Given data =>
— Begin —
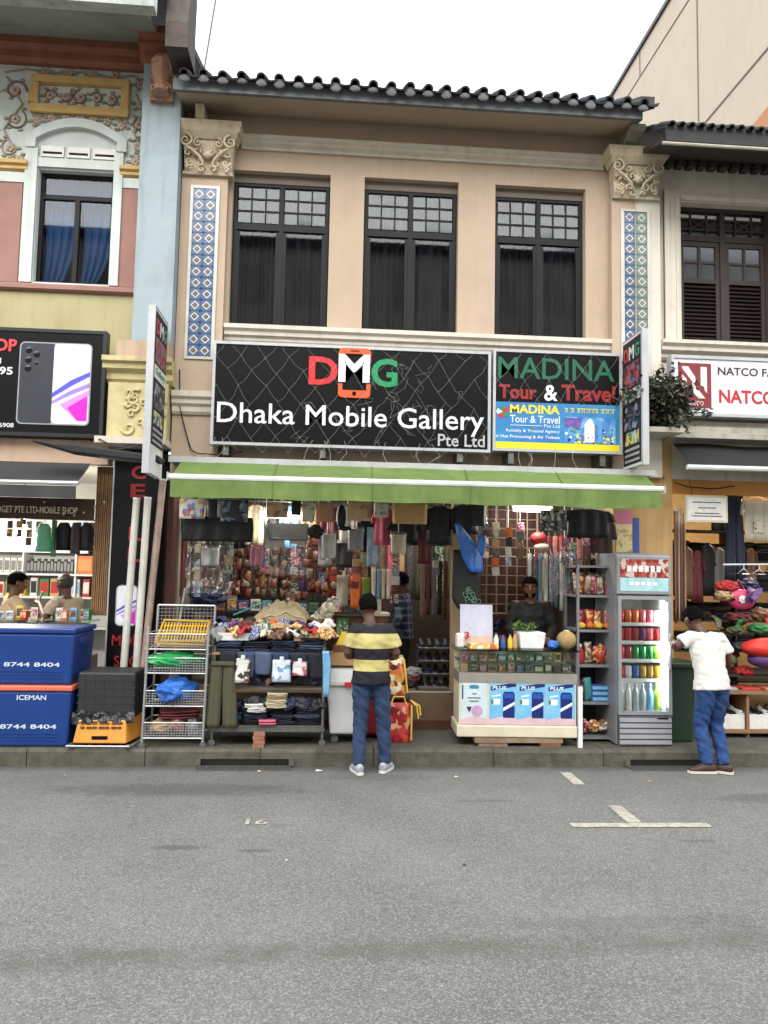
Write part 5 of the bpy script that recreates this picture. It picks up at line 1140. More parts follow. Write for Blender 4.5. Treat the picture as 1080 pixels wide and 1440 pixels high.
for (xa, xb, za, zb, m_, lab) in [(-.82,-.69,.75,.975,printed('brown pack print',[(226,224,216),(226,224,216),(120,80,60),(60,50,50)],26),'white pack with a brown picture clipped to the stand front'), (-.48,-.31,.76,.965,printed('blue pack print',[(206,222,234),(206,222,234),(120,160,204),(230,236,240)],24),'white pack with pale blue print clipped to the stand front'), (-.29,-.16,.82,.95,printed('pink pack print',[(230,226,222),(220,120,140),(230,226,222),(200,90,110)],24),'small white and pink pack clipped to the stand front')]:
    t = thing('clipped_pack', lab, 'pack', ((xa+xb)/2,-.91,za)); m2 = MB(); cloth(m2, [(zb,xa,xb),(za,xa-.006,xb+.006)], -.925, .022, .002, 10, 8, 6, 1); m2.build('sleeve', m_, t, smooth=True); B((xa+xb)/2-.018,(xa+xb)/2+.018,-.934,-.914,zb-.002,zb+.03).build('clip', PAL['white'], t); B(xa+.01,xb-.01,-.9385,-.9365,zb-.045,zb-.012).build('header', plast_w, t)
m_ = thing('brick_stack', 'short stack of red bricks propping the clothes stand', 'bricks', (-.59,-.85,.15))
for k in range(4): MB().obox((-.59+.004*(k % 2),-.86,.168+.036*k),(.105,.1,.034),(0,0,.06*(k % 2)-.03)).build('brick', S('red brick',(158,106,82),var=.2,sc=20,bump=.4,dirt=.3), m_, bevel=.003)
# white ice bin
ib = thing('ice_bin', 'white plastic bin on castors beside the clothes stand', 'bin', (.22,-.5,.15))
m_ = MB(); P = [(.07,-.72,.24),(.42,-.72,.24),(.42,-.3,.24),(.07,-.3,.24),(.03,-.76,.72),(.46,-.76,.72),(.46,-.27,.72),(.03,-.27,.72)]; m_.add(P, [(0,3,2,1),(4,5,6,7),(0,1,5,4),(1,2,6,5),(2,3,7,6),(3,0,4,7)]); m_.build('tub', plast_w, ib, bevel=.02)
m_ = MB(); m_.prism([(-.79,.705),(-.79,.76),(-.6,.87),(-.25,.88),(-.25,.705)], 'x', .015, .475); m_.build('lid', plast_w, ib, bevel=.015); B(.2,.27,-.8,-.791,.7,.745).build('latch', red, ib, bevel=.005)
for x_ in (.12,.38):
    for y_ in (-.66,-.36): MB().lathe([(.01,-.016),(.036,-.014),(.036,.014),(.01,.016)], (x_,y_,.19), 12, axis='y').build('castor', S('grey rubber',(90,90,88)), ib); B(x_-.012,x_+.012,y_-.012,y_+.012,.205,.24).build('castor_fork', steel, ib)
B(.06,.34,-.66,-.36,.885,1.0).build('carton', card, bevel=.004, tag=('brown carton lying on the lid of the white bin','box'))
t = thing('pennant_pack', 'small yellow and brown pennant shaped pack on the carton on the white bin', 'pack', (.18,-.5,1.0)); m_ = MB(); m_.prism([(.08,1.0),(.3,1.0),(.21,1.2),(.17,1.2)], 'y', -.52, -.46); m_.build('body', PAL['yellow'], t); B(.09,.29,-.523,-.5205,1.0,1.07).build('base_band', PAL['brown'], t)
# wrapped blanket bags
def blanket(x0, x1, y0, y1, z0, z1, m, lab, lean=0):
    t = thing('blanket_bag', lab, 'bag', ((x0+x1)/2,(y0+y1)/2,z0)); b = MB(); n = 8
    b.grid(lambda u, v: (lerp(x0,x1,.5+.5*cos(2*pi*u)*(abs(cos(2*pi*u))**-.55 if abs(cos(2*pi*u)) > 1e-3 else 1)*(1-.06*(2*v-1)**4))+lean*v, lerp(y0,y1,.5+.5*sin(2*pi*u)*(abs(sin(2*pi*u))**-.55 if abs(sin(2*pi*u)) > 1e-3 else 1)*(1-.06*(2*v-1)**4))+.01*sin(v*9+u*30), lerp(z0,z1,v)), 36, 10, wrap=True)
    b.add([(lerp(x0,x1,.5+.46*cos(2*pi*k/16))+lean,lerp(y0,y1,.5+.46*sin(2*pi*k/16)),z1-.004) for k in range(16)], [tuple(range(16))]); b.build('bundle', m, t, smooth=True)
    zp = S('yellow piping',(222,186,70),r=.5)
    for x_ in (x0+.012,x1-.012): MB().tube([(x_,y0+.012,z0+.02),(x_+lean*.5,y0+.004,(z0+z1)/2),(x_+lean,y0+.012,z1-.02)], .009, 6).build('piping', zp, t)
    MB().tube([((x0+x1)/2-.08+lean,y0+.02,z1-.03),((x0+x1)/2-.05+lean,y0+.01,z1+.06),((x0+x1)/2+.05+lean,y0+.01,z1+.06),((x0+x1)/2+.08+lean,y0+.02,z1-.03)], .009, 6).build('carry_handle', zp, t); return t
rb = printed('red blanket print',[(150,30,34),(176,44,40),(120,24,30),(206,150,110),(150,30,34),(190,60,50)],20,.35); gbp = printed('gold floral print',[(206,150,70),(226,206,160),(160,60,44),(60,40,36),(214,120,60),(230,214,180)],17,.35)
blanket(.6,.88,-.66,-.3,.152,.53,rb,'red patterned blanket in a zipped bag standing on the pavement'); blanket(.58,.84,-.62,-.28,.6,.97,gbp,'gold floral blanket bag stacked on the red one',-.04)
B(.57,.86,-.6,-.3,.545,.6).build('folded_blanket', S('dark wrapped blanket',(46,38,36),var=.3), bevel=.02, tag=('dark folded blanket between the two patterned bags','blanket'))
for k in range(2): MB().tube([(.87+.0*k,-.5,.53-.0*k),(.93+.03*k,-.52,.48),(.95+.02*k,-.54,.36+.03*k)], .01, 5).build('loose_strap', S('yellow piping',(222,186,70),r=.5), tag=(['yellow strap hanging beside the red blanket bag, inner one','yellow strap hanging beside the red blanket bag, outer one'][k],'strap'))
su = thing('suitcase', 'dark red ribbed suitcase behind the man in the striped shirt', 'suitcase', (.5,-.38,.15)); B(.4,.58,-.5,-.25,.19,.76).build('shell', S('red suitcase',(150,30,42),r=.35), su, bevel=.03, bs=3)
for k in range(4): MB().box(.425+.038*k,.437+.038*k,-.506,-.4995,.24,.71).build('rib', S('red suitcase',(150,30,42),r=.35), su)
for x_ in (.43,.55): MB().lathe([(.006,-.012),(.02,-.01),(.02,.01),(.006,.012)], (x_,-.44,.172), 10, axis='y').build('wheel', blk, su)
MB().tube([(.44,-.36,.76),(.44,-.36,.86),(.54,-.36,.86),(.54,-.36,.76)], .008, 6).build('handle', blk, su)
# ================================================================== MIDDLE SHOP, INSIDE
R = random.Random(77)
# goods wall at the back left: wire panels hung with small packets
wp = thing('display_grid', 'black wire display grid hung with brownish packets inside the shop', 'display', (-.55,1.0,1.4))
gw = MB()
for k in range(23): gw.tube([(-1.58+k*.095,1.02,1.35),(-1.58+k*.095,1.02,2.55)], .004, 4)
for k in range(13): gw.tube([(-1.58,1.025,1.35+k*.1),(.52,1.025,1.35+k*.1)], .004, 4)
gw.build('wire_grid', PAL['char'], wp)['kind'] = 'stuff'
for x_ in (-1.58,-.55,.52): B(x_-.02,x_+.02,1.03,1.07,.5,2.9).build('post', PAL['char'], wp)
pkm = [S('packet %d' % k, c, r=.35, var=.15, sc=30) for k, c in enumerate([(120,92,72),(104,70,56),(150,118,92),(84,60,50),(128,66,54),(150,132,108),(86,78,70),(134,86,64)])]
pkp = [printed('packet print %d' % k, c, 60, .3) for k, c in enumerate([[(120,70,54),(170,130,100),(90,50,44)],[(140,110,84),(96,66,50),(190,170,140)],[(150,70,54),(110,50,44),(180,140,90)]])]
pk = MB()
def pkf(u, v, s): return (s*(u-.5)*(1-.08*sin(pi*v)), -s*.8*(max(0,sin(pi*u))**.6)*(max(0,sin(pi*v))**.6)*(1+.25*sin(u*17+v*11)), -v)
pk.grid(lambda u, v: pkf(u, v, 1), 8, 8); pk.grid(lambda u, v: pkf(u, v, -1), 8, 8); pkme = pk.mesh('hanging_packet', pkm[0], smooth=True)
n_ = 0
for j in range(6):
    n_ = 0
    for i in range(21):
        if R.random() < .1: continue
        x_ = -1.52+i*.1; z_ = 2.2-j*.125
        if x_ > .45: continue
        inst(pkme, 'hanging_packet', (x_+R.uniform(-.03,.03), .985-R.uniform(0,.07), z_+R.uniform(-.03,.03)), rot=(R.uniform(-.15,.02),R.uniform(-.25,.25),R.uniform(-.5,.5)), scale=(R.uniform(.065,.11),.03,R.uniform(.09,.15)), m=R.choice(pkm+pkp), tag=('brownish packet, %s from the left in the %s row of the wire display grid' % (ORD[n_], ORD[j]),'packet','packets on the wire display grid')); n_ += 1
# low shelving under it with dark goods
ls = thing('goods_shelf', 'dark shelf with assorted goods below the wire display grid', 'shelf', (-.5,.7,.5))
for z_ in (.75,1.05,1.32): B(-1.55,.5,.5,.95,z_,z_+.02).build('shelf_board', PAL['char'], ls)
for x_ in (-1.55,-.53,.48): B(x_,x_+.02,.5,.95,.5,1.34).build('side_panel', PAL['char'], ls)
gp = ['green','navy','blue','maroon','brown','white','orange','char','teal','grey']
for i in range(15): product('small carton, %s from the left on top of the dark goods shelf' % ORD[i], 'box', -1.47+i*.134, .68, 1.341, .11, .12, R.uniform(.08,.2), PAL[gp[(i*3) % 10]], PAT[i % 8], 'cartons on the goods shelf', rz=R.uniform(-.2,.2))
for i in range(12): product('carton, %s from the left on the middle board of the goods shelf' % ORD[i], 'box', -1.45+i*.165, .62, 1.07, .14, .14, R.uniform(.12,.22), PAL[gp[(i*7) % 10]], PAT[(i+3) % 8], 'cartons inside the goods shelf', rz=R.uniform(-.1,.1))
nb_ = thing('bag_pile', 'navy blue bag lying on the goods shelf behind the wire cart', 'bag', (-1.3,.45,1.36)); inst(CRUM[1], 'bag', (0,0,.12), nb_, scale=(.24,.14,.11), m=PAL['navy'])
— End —
Which lines of the data include "picture"? Copy each of them.

Write part 5 of the bpy script that recreates this picture. It picks up at line 1140. More parts follow. Write for Blender 4.5. Treat the picture as 1080 pixels wide and 1440 pixels high.
for (xa, xb, za, zb, m_, lab) in [(-.82,-.69,.75,.975,printed('brown pack print',[(226,224,216),(226,224,216),(120,80,60),(60,50,50)],26),'white pack with a brown picture clipped to the stand front'), (-.48,-.31,.76,.965,printed('blue pack print',[(206,222,234),(206,222,234),(120,160,204),(230,236,240)],24),'white pack with pale blue print clipped to the stand front'), (-.29,-.16,.82,.95,printed('pink pack print',[(230,226,222),(220,120,140),(230,226,222),(200,90,110)],24),'small white and pink pack clipped to the stand front')]:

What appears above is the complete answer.